“Ho falsato tutto quello che ho conosciuto e vissuto, ho censurato alcune parti della mia vita”. Franco Battiato sa quello che vuole e sottolinea con forza il suo convincimento artistico: “Quando scrivo qualcosa non posso non inserire elementi metafisici”. Il neoregista, pur avendo realizzato un film, Perduto amor in uscita in sala il 6 maggio in 100 copie, composto da chiari elementi autobiografici, lo ha saputo modellare e trasfigurare fino a renderlo “un viaggio spirituale dove si delineano anche gli aspetti deteriori di personaggi che vivono una vita ordinaria ma fanno continui incontri con lo straordinario”.
Tema centrale del film è il passaggio dall’infanzia all’età adulta di Ettore (Corrado Fortuna): un giovane, “malato” di atarassia, cresciuto tra le gonne castigate di splendide donne catanesi e gli insegnamenti di un aristocratico pigmalione (Gabriele Ferzetti). Al suo fianco la madre, Mary, interpretata da Donatella Finocchiaro: “Tra me e Franco c’è stato un scambio di adorazione immediato. Per la prima volta ho avuto l’occasione di poter lavorare a casa mia, nella mia Catania e con il mio dialetto”.
Curiosa questa pellicola d’esordio popolata da figure che hanno dominato la scena musicale degli ultimi quarant’anni (Francesco De Gregori, Giovanni Lindo Ferretti, Maurizio Arceri, ex componente dei New Dada, Alberto Radius e Morgan dei Bluvertigo).

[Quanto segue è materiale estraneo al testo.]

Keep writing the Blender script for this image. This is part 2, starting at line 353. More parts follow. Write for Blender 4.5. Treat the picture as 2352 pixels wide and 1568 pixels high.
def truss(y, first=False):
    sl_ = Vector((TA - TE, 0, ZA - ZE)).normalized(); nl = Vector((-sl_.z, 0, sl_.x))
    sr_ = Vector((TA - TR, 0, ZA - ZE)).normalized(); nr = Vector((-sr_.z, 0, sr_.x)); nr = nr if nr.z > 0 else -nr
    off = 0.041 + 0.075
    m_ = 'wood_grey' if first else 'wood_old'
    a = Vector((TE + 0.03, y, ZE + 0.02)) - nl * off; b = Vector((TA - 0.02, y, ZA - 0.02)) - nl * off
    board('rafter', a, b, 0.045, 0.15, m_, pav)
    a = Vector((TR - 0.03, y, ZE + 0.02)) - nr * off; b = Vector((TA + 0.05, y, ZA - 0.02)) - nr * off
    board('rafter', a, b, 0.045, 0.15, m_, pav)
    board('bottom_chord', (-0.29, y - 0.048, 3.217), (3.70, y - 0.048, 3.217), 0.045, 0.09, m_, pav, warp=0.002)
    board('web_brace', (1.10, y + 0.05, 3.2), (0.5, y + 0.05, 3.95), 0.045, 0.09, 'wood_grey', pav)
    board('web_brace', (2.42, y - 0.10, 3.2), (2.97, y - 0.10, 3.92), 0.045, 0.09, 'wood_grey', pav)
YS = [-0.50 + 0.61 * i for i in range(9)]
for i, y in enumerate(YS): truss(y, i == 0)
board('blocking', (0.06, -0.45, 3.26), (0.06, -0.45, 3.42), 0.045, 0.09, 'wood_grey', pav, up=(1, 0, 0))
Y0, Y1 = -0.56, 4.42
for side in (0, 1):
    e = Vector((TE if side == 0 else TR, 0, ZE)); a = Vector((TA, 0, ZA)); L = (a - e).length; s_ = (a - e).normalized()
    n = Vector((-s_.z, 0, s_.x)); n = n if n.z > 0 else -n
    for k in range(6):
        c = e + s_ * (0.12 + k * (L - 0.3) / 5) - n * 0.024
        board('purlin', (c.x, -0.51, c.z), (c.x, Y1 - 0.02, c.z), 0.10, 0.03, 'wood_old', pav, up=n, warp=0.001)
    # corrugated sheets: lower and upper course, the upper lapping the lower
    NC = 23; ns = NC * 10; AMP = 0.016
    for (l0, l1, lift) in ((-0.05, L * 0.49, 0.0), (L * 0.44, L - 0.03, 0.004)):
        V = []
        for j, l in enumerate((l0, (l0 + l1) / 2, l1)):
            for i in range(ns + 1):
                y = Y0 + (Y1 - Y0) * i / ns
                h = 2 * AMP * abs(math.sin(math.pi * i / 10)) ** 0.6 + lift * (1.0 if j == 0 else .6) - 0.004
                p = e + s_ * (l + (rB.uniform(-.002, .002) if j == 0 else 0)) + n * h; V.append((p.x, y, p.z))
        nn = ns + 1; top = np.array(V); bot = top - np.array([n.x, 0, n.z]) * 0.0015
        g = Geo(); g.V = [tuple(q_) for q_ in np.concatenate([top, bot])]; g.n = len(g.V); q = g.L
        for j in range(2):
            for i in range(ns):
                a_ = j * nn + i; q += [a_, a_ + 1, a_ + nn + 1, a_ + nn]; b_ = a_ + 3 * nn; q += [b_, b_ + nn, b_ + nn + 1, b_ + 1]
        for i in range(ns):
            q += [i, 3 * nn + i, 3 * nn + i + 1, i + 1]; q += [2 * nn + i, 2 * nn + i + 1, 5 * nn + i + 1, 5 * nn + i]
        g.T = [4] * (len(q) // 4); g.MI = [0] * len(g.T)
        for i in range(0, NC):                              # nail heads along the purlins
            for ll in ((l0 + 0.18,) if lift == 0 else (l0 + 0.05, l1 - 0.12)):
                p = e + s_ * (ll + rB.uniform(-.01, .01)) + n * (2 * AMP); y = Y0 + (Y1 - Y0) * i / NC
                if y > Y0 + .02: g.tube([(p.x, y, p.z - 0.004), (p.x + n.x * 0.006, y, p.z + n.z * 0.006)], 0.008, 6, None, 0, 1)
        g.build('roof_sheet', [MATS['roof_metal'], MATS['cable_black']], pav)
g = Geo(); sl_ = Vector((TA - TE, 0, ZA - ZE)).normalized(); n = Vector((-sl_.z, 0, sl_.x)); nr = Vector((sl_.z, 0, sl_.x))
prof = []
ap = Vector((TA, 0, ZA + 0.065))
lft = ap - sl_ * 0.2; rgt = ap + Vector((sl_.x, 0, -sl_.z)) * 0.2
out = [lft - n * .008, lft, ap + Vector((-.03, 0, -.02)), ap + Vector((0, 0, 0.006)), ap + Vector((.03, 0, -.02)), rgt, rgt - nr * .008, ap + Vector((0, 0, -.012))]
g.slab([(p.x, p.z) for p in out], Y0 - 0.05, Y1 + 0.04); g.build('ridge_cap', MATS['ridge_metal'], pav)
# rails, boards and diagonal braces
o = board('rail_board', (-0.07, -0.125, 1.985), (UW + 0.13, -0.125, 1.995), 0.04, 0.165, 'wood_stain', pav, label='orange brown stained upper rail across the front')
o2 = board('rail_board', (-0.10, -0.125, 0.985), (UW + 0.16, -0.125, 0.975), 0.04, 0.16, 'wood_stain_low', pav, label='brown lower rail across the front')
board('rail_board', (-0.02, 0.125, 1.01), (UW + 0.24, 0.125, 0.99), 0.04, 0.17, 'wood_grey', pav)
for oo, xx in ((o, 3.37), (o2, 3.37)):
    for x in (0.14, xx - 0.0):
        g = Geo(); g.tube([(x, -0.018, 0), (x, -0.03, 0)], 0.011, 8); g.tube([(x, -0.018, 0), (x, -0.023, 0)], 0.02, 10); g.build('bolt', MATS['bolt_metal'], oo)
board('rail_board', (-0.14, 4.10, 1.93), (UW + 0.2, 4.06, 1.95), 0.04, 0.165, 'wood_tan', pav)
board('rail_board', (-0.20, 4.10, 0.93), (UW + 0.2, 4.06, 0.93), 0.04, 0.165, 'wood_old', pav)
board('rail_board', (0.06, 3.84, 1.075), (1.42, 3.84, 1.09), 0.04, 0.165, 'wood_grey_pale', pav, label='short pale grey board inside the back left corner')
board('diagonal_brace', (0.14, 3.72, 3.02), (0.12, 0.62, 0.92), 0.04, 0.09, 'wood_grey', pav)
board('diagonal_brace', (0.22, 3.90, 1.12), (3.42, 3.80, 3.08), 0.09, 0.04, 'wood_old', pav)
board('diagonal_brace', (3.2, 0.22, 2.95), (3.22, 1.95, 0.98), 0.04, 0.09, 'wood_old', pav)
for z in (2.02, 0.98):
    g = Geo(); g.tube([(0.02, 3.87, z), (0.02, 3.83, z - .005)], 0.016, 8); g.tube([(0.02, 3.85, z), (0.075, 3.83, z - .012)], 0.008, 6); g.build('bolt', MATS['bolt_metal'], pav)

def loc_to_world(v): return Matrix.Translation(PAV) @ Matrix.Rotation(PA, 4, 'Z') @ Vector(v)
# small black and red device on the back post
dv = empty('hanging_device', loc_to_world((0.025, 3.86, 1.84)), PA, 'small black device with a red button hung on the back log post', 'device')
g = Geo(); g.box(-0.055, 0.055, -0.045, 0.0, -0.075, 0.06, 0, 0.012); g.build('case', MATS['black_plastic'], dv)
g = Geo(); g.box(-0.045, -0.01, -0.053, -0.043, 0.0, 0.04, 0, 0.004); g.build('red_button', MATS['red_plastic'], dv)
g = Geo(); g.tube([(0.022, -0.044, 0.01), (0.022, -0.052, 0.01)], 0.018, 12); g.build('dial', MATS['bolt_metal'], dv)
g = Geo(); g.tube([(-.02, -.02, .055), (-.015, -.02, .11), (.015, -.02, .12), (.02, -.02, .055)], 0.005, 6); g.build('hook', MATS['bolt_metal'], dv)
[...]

E da tutto ciò che questo artista poliedrico ha studiato e digerito nel corso della sua esistenza: dalle origini siciliane all’esoterismo e le pratiche tantra, dalla filosofia di Manlio Sgalambro (cosceneggiatore ed interprete del film, ormai è un suo abituale collaboratore) alla religione, alla musica leggera italiana degli anni ’50 e ’60 fino a quella seria classica, comprensiva dei Lieder di Schumann come della ‘Passione secondo Matteo’ di Bach.
Ancora più curiosa la modalità con cui questo esordiente d’elite ha interpretato e manipolato a suo vantaggio il mestiere del regista: “L’altro giorno rivedevo La via Lattea di Luis Buñuel – ha raccontato Battiato – Nell’episodio della locanda i due protagonisti non sono mai inquadrati, si perdono tra la folla, cioè quell’altro che in quel momento il regista spagnolo intendeva descrivere”. Così Battiato, pur consapevole di non essere Buñuel, confessa una certa noia nel costruire la drammaturgia dei personaggi, e una preferenza per la “scansione narrativa non consequenziale”.
Con essa Franco Battiato scivola ad occhi aperti nel senso meraviglioso, o quantomeno personale, dell’esistenza, affrontando fra l’altro una riscrittura musicale (come fece già Goffredo Petrassi) del testo mistico di San Giovanni della Croce, “Noche serena”, quello stesso con cui il martire della Controriforma, nel buio del carcere di Toledo, cantò il più alto grado della perfezione, cioè l’unione dell’anima con Dio.